Tuesday, 19 December 2006 at 00:00

See you next time, Crusher.

Last night Lyssa, Orthaevelve, and I decided to go out to dinner to celebrate things looking up at work these days after work. It was something of a snap decision, you see - I got a call from my boss while I was at the Metro station headed for home, and immediately told Lyssa as soon as she arrived. After going to the doctor's office so that she could get her weekly allergy inoculation, we called up Orthaevelve and asked about the wherabouts of any good Chinese restaurants in the area. Much to our surprise, there was one within a comfortable driving distance.. I wish that I'd thought to pick up a menu while I was there becaue I don't remember the name of the restaurant off the top of my head.

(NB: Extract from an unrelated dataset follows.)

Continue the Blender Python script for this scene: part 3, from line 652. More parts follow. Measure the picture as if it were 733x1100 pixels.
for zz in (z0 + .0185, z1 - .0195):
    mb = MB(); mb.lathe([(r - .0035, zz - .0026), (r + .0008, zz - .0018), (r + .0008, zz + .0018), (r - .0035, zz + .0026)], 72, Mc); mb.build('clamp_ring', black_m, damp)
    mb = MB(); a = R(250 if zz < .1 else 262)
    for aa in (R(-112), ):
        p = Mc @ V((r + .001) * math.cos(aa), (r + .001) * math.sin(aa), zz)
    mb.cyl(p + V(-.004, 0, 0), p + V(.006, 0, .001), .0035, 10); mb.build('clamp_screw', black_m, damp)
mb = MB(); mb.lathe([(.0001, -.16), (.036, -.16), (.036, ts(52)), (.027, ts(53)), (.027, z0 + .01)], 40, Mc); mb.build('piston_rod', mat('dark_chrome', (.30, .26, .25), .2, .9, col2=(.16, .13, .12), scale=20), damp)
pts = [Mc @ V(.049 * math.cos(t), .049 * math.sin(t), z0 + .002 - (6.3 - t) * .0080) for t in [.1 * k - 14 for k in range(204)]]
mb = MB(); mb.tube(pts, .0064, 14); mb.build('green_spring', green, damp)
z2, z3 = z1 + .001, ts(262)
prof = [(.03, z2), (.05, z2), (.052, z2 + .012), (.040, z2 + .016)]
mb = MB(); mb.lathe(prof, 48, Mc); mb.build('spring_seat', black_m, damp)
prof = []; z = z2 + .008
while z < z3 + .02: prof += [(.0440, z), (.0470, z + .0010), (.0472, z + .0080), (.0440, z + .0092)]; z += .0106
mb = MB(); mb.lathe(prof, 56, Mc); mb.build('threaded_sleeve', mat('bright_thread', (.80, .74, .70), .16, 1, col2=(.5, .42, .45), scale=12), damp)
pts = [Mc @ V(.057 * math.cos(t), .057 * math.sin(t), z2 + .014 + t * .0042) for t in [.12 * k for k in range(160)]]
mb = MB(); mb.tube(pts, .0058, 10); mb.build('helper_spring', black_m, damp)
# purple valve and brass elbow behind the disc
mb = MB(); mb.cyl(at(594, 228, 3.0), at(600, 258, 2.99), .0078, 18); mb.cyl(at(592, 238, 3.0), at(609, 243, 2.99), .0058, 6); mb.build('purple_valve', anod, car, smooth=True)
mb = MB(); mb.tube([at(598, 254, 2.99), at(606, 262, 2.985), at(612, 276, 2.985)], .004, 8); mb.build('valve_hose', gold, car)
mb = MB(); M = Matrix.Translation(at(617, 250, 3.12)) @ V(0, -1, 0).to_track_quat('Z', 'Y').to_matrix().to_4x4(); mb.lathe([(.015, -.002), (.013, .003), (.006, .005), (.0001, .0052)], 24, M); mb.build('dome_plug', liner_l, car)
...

The food there is excellent, easily the best Chinese I've had since leaving Pittsburgh. The pot-stickers were tasty, even without dipping sauce; the egg rolls were to die for, Lyssa tells me; the egg drop soup is well worth the trip; let me tell you, the General T'sao's Chicken was amazing. The portions are a little on the generous side, so if you've got the option to order the small of each dish, use it. Prices are decent, about $13us per person for dinner.

Overall verdict: One and a half flareguns, name of restaurant to come.

EDIT: The name of the restaurant is China Star (9600 G Main Street; Fairfax, Virginia, 22031; phone number 703-393-8822).